What the task requires: Pictures must not be retyped. Return exactly the lines from the one with "What Blender Python" through the one with "SC.view_settings.exposure = -0.12", both included, and no others.
*** Records supplied ***
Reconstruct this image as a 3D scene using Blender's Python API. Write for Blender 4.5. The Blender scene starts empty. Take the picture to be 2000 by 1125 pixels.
***
*** Records supplied ***
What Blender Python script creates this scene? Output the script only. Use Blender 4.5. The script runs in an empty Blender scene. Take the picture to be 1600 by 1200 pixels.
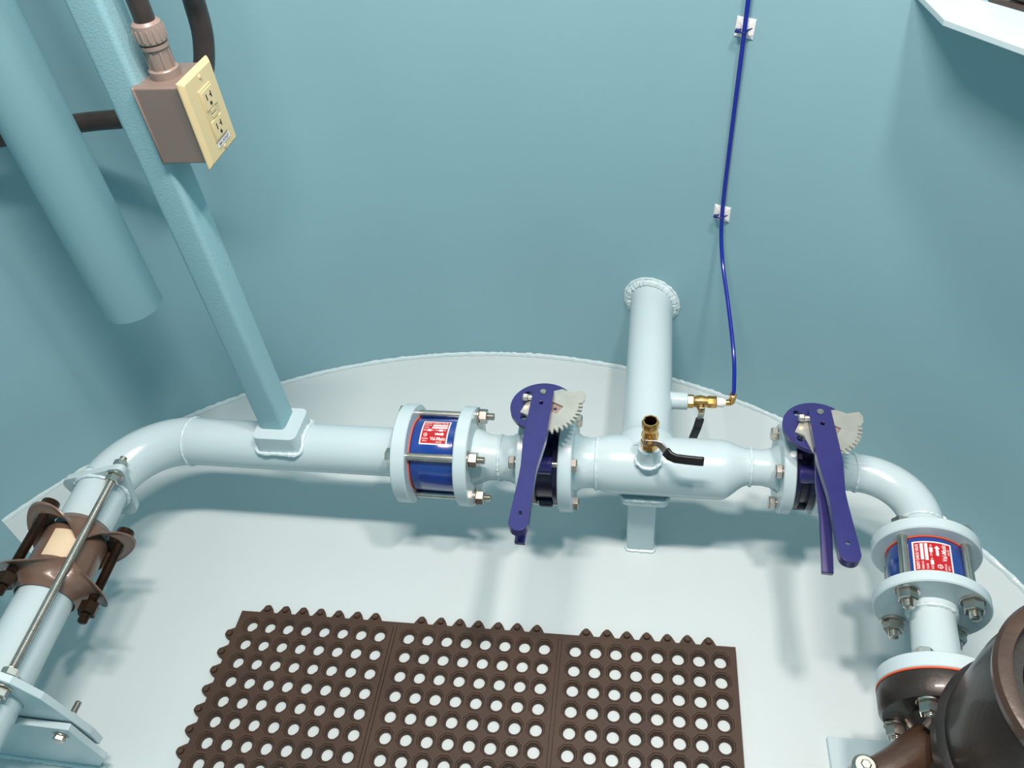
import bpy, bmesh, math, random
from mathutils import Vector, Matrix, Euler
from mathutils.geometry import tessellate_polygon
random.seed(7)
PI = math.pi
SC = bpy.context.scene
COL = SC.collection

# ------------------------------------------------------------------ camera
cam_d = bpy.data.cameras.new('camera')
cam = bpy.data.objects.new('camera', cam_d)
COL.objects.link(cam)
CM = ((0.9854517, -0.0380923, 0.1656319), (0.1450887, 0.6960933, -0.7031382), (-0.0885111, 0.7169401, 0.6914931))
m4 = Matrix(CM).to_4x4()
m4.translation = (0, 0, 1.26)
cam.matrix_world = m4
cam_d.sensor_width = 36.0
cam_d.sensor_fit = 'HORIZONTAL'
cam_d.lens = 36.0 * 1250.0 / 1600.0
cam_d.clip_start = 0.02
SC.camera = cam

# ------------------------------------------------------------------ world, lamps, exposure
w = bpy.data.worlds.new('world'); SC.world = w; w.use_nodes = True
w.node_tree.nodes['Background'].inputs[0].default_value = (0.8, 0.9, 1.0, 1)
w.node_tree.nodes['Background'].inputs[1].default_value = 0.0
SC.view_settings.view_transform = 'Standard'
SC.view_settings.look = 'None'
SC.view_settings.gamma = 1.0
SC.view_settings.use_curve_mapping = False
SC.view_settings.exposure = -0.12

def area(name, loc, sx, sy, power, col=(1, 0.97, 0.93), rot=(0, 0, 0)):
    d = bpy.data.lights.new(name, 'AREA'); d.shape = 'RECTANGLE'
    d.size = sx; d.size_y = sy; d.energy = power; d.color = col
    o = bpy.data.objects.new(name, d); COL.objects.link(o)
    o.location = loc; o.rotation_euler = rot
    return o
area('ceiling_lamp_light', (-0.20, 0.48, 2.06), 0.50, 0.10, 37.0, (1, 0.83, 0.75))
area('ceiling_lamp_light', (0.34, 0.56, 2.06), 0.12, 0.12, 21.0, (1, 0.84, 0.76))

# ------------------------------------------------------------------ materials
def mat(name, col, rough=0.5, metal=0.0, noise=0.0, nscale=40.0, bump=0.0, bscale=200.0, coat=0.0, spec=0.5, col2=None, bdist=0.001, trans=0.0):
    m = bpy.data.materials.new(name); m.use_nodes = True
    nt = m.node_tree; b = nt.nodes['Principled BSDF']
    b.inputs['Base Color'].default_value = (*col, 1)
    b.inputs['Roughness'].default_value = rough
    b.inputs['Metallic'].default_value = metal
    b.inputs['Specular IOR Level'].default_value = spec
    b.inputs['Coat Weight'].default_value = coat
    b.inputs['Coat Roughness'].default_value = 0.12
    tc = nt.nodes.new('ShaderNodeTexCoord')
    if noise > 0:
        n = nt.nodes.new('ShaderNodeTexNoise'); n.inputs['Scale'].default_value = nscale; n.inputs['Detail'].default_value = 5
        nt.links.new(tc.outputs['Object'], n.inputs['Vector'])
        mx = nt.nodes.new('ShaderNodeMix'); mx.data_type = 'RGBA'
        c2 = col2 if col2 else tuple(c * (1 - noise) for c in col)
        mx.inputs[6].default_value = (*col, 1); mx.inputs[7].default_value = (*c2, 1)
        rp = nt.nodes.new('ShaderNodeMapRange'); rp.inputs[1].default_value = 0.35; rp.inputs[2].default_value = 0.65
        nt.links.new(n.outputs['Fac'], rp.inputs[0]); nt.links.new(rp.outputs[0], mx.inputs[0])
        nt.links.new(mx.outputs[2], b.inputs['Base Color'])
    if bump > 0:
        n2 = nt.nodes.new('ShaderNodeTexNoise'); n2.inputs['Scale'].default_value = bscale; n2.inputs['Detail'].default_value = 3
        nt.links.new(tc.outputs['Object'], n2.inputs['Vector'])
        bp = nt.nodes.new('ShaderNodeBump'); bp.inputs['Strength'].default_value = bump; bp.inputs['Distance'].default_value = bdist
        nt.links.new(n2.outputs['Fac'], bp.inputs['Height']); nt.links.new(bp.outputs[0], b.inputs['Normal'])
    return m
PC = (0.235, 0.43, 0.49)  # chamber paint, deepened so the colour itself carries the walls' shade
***
*** Records supplied ***
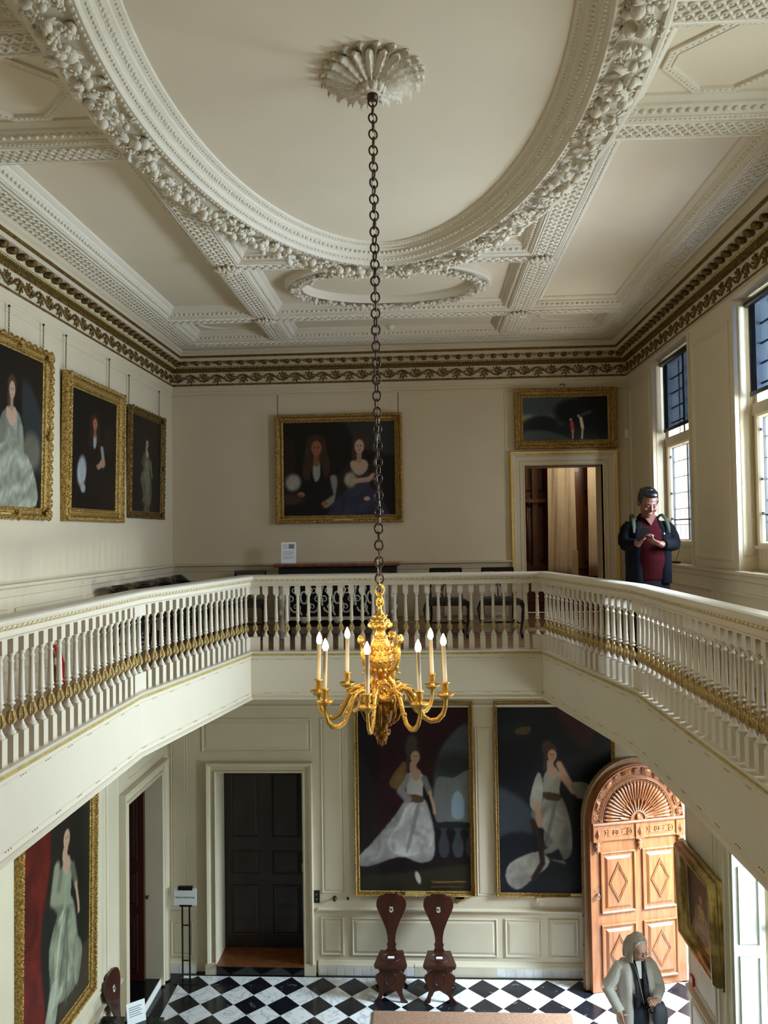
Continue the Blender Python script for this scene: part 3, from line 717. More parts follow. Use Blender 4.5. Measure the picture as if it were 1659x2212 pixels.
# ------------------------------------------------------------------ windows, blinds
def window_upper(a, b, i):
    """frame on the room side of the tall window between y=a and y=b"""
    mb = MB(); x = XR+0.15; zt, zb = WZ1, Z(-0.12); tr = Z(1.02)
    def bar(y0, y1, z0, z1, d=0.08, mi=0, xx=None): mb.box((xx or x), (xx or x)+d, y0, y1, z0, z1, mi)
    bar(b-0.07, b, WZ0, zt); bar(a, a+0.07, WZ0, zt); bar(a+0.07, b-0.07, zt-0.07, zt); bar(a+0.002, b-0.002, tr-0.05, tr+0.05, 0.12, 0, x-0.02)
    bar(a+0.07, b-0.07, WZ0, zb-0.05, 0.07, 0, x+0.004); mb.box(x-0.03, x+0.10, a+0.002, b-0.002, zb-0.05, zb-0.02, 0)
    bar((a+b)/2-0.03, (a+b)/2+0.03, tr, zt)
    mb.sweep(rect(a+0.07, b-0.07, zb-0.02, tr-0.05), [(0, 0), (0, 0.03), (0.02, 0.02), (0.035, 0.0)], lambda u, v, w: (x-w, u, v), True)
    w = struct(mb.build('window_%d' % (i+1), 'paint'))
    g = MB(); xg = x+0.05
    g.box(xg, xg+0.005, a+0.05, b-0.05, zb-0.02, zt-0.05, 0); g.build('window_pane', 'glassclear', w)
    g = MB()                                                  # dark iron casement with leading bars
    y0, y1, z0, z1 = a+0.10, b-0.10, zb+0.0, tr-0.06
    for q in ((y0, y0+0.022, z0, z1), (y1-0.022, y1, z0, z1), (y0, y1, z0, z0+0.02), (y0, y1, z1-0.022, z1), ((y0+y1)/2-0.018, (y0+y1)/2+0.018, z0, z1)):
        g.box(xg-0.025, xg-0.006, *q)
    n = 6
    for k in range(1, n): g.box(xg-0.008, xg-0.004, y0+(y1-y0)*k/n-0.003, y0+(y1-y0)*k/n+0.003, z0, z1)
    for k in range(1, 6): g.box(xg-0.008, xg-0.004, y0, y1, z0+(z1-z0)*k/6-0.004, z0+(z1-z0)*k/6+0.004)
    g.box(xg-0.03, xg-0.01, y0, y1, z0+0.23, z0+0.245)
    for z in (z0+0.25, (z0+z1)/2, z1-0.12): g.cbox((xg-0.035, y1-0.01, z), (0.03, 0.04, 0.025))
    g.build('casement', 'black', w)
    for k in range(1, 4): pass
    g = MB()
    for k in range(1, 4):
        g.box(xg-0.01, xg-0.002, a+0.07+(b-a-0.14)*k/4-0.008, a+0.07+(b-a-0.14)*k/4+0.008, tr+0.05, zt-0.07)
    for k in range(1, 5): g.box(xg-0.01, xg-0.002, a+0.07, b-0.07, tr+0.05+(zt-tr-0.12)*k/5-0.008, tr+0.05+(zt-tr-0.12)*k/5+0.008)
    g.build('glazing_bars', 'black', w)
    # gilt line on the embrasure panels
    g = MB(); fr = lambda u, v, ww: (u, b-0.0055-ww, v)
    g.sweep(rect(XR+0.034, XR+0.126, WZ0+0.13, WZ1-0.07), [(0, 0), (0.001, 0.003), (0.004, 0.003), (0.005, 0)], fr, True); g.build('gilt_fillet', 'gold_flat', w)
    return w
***
Solution for this problem:
What Blender Python script creates this scene? Output the script only. Use Blender 4.5. The script runs in an empty Blender scene. Take the picture to be 1600 by 1200 pixels.
import bpy, bmesh, math, random
from mathutils import Vector, Matrix, Euler
from mathutils.geometry import tessellate_polygon
random.seed(7)
PI = math.pi
SC = bpy.context.scene
COL = SC.collection

# ------------------------------------------------------------------ camera
cam_d = bpy.data.cameras.new('camera')
cam = bpy.data.objects.new('camera', cam_d)
COL.objects.link(cam)
CM = ((0.9854517, -0.0380923, 0.1656319), (0.1450887, 0.6960933, -0.7031382), (-0.0885111, 0.7169401, 0.6914931))
m4 = Matrix(CM).to_4x4()
m4.translation = (0, 0, 1.26)
cam.matrix_world = m4
cam_d.sensor_width = 36.0
cam_d.sensor_fit = 'HORIZONTAL'
cam_d.lens = 36.0 * 1250.0 / 1600.0
cam_d.clip_start = 0.02
SC.camera = cam

# ------------------------------------------------------------------ world, lamps, exposure
w = bpy.data.worlds.new('world'); SC.world = w; w.use_nodes = True
w.node_tree.nodes['Background'].inputs[0].default_value = (0.8, 0.9, 1.0, 1)
w.node_tree.nodes['Background'].inputs[1].default_value = 0.0
SC.view_settings.view_transform = 'Standard'
SC.view_settings.look = 'None'
SC.view_settings.gamma = 1.0
SC.view_settings.use_curve_mapping = False
SC.view_settings.exposure = -0.12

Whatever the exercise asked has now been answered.